→ **BRIEF**
Write out the whole listing word for word.

_ _ _ _ _ _ _

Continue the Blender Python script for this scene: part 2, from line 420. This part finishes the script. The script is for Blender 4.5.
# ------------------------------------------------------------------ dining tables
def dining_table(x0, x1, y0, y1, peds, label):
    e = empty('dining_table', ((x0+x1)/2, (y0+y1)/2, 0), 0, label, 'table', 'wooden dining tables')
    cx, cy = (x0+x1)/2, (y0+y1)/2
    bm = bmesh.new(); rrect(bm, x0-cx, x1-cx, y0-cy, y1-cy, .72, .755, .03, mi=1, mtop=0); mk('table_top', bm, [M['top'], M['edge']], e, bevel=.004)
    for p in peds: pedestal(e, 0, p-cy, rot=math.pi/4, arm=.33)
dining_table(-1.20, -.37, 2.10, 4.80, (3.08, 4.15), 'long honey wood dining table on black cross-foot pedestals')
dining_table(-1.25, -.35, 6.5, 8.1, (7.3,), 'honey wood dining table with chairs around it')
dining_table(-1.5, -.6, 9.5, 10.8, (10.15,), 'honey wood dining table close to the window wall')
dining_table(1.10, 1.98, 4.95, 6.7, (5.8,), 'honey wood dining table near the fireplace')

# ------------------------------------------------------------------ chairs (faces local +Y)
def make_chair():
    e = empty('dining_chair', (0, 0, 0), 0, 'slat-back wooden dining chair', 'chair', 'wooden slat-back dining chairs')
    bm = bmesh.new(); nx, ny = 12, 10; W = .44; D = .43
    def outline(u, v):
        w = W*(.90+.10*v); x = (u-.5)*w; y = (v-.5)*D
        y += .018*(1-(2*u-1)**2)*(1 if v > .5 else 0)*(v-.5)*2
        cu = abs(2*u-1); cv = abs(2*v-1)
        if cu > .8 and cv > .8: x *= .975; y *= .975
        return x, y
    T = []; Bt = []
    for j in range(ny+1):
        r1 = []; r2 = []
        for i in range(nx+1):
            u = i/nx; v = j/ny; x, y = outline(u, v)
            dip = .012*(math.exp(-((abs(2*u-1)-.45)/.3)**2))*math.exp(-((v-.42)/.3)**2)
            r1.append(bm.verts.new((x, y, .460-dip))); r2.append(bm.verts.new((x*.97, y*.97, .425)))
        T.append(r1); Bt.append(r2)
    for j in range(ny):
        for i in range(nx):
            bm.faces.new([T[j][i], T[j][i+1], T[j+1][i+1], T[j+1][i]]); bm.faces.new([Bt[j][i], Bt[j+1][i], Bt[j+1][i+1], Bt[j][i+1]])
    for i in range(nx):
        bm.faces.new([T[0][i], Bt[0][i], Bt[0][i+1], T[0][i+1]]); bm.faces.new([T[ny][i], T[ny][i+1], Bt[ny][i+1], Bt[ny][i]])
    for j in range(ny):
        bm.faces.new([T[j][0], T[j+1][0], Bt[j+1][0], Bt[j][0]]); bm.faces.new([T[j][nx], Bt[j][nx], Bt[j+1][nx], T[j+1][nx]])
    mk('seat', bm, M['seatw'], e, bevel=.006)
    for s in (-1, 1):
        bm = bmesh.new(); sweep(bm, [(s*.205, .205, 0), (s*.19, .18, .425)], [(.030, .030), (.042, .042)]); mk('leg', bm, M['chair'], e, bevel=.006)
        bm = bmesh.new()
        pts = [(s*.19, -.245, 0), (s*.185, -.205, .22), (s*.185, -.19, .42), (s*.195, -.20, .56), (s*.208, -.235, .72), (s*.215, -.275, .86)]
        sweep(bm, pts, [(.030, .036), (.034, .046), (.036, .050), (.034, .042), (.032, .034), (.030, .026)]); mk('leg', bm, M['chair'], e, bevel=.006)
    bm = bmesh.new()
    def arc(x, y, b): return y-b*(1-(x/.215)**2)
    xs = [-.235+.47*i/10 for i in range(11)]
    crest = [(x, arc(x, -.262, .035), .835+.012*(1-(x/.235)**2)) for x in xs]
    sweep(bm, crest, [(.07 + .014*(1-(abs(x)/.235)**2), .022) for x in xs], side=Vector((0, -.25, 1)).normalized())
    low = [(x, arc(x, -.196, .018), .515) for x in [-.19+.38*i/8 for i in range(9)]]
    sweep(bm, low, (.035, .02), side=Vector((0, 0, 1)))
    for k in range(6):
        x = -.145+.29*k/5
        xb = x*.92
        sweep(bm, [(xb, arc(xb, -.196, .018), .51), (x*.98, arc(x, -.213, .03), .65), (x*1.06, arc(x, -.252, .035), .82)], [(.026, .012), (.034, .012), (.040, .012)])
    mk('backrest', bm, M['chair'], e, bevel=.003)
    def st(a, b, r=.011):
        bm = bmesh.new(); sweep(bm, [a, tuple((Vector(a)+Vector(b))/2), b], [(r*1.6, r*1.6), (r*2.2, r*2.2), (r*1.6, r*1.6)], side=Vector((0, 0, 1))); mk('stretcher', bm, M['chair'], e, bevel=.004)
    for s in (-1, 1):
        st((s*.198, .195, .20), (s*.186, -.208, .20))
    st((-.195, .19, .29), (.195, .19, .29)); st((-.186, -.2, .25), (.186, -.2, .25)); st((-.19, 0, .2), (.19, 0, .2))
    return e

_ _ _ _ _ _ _

→ **ANSWER FOR THE TASK**
Continue the Blender Python script for this scene: part 2, from line 420. This part finishes the script. The script is for Blender 4.5.
# ------------------------------------------------------------------ dining tables
def dining_table(x0, x1, y0, y1, peds, label):
    e = empty('dining_table', ((x0+x1)/2, (y0+y1)/2, 0), 0, label, 'table', 'wooden dining tables')
    cx, cy = (x0+x1)/2, (y0+y1)/2
    bm = bmesh.new(); rrect(bm, x0-cx, x1-cx, y0-cy, y1-cy, .72, .755, .03, mi=1, mtop=0); mk('table_top', bm, [M['top'], M['edge']], e, bevel=.004)
    for p in peds: pedestal(e, 0, p-cy, rot=math.pi/4, arm=.33)
dining_table(-1.20, -.37, 2.10, 4.80, (3.08, 4.15), 'long honey wood dining table on black cross-foot pedestals')
dining_table(-1.25, -.35, 6.5, 8.1, (7.3,), 'honey wood dining table with chairs around it')
dining_table(-1.5, -.6, 9.5, 10.8, (10.15,), 'honey wood dining table close to the window wall')
dining_table(1.10, 1.98, 4.95, 6.7, (5.8,), 'honey wood dining table near the fireplace')

# ------------------------------------------------------------------ chairs (faces local +Y)
def make_chair():
    e = empty('dining_chair', (0, 0, 0), 0, 'slat-back wooden dining chair', 'chair', 'wooden slat-back dining chairs')
    bm = bmesh.new(); nx, ny = 12, 10; W = .44; D = .43
    def outline(u, v):
        w = W*(.90+.10*v); x = (u-.5)*w; y = (v-.5)*D
        y += .018*(1-(2*u-1)**2)*(1 if v > .5 else 0)*(v-.5)*2
        cu = abs(2*u-1); cv = abs(2*v-1)
        if cu > .8 and cv > .8: x *= .975; y *= .975
        return x, y
    T = []; Bt = []
    for j in range(ny+1):
        r1 = []; r2 = []
        for i in range(nx+1):
            u = i/nx; v = j/ny; x, y = outline(u, v)
            dip = .012*(math.exp(-((abs(2*u-1)-.45)/.3)**2))*math.exp(-((v-.42)/.3)**2)
            r1.append(bm.verts.new((x, y, .460-dip))); r2.append(bm.verts.new((x*.97, y*.97, .425)))
        T.append(r1); Bt.append(r2)
    for j in range(ny):
        for i in range(nx):
            bm.faces.new([T[j][i], T[j][i+1], T[j+1][i+1], T[j+1][i]]); bm.faces.new([Bt[j][i], Bt[j+1][i], Bt[j+1][i+1], Bt[j][i+1]])
    for i in range(nx):
        bm.faces.new([T[0][i], Bt[0][i], Bt[0][i+1], T[0][i+1]]); bm.faces.new([T[ny][i], T[ny][i+1], Bt[ny][i+1], Bt[ny][i]])
    for j in range(ny):
        bm.faces.new([T[j][0], T[j+1][0], Bt[j+1][0], Bt[j][0]]); bm.faces.new([T[j][nx], Bt[j][nx], Bt[j+1][nx], T[j+1][nx]])
    mk('seat', bm, M['seatw'], e, bevel=.006)
    for s in (-1, 1):
        bm = bmesh.new(); sweep(bm, [(s*.205, .205, 0), (s*.19, .18, .425)], [(.030, .030), (.042, .042)]); mk('leg', bm, M['chair'], e, bevel=.006)
        bm = bmesh.new()
        pts = [(s*.19, -.245, 0), (s*.185, -.205, .22), (s*.185, -.19, .42), (s*.195, -.20, .56), (s*.208, -.235, .72), (s*.215, -.275, .86)]
        sweep(bm, pts, [(.030, .036), (.034, .046), (.036, .050), (.034, .042), (.032, .034), (.030, .026)]); mk('leg', bm, M['chair'], e, bevel=.006)
    bm = bmesh.new()
    def arc(x, y, b): return y-b*(1-(x/.215)**2)
    xs = [-.235+.47*i/10 for i in range(11)]
    crest = [(x, arc(x, -.262, .035), .835+.012*(1-(x/.235)**2)) for x in xs]
    sweep(bm, crest, [(.07 + .014*(1-(abs(x)/.235)**2), .022) for x in xs], side=Vector((0, -.25, 1)).normalized())
    low = [(x, arc(x, -.196, .018), .515) for x in [-.19+.38*i/8 for i in range(9)]]
    sweep(bm, low, (.035, .02), side=Vector((0, 0, 1)))
    for k in range(6):
        x = -.145+.29*k/5
        xb = x*.92
        sweep(bm, [(xb, arc(xb, -.196, .018), .51), (x*.98, arc(x, -.213, .03), .65), (x*1.06, arc(x, -.252, .035), .82)], [(.026, .012), (.034, .012), (.040, .012)])
    mk('backrest', bm, M['chair'], e, bevel=.003)
    def st(a, b, r=.011):
        bm = bmesh.new(); sweep(bm, [a, tuple((Vector(a)+Vector(b))/2), b], [(r*1.6, r*1.6), (r*2.2, r*2.2), (r*1.6, r*1.6)], side=Vector((0, 0, 1))); mk('stretcher', bm, M['chair'], e, bevel=.004)
    for s in (-1, 1):
        st((s*.198, .195, .20), (s*.186, -.208, .20))
    st((-.195, .19, .29), (.195, .19, .29)); st((-.186, -.2, .25), (.186, -.2, .25)); st((-.19, 0, .2), (.19, 0, .2))
    return e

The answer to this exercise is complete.